In his book, 'The Hearts of Darkness: How White Writers Created The Racist Image of Africa,' Milton Allimadi asserts that the press of those early Darwin years and its successor today continues a tradition of stereotypes, bias and disdain, racism by assaulting Africa and its people using negative images.

"Western media treat the African continent as a malignant appendage rather than as an integral, systemic part of the earth and all its natural functions in accordance with universal laws. Its indigenous populations are depicted as without value," says Chavis.

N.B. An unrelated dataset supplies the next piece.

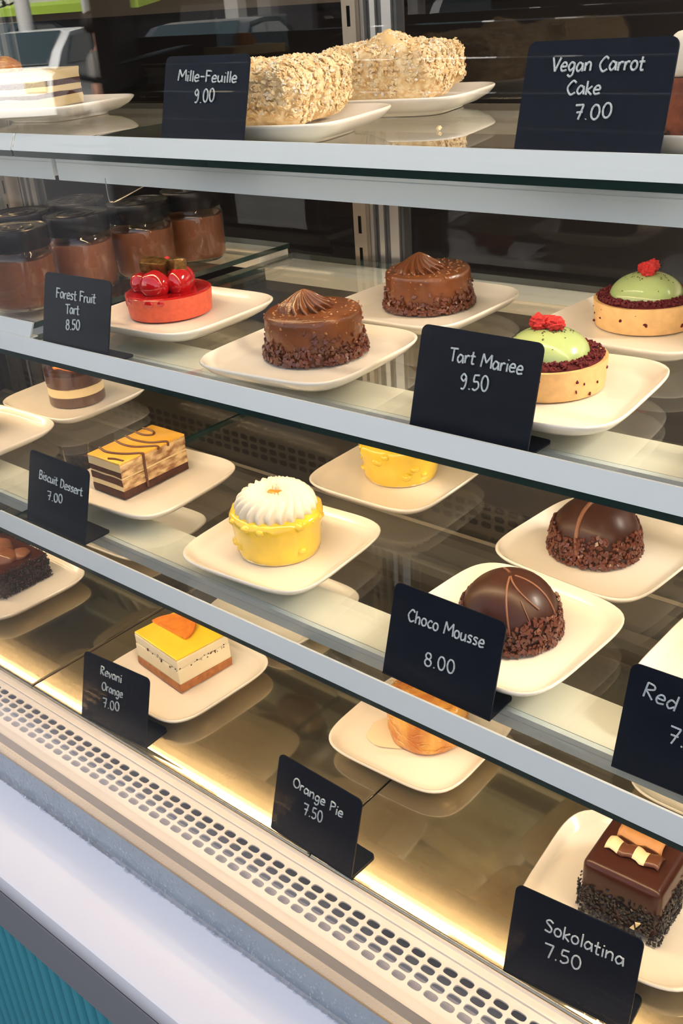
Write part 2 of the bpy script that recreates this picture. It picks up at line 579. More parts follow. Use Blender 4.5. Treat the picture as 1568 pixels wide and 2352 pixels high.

Other media critics said the CNN used people who resemble blacks (like Koinange) to 'chastise blacks.'
"Just one encounter with one rodent-frying peasant Zimbabwean woman cannot, in any way, constitute sufficient or plausible evidence on which to build a case that starvation has forced a nation of more than 12 million to resort to consumption of rats in order to survive," says one media critic.

The CNN rat story showed how Koinange is being exploited by the CNN to chastise blacks, by failing to tell the difference between a mouse and a rat and by failing to connect this Shona mice-eating tradition to similar lobster-crab American foods or dogs and cats by the Chinese peddling what one media critic says 'ill-informed and sensationalist claptrap.'

Koinange, an African born journalist has failed Africa just like Juda Iscariot sold Jesus for pieces of silver.
His taste of journalism is deeply troubling and driven by lust for the American greenback. The images he peddled bludgeoned the image of Zimbabweans in the eyes of the world.

Zimbabwe has its own share of problems, but to misrepresent facts about its people is supremely disturbing especially when it is coming from CNN which boasts about promoting cultural diversity.

Koinange is just another brush that has been used by his paymasters to paint Zimbabwe in a negative light.